Contrarian and great as ever, 303 Gallery proprietor Lisa Spellman spoke of her opening day at the fair as “crazy ballistic good”—(Jerry, you reading?)—where there were sumptuous Mary Heilmanns for a bargain at $150,000 to $275,000 apiece. I admired, even before Roberta Smith’s rave in the New York Times, the Heilmanns and even the Tracey Emins, which flew off the fake particleboard walls at £300,000 to £340,000 a pop at Xavier Hufkens (who I also adore, at the expense of sounding soft). I’d gather Hauser’s Nauman at $8 million and the $5.5 million Haring at Acquavella were stillborn in the swelter, but I could easily be wrong. (They might consider consulting a conservator after the proceedings.)
Lisson Gallery’s New York branch—even some mid-level galleries successfully have more than one—exhibited a unique Cory Arcangel Adidas computer-print-on-canvas work for $80,000 (as loyal readers might be aware, I sleep in them… my Adidas, that is).
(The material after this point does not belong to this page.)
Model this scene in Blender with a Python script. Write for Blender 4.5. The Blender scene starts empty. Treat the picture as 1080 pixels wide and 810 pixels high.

You could coin a movement, “The Epsonists,” led by Arcangel and Wade Guyton—who has a knockout upcoming show at Petzel Gallery—connoting artists who make art by pressing send. Add to the list Dan Colen’s debut at Lévy Gorvy, though his paintings of sweaters from mail-order catalogues that look like they’re computer-printed-on-canvas—but are actually oil-based enamel on linen—are so awful it’s unprintable.
Jeffrey Deitch was on hand at the fair, suited and booted, clad in pinstripes in the wretched heat. (He jogs that way, I swear.) He stated without hesitation that he had just purchased the most important historical work in the fair for a client, an Emma Amos “Attitude Painting” (my kind of art) from New York’s Ryan Lee Gallery—the asking price was $250,000. She was the only female member of a prescient African American collective that included Romare Bearden, Hale Woodruff, Norman Lewis, and Charles Alston in the early 1960s. I begged the gallery for info and images, which, despite assurances, were never sent. (I admit to admiring such nonchalant unprofessionalism.)
Marilyn Minter was on hand, too, with her brilliant faux-historical pussy-grabbing plaque to raise money for democracy, featuring Trump’s most notorious slur that may yet prove his undoing. She asked me for a shout-out to the grassroots organization Downtown for Democracy to contribute to ending the hypocrisy, but Trump seems to be doing a pretty good job digging his own grave.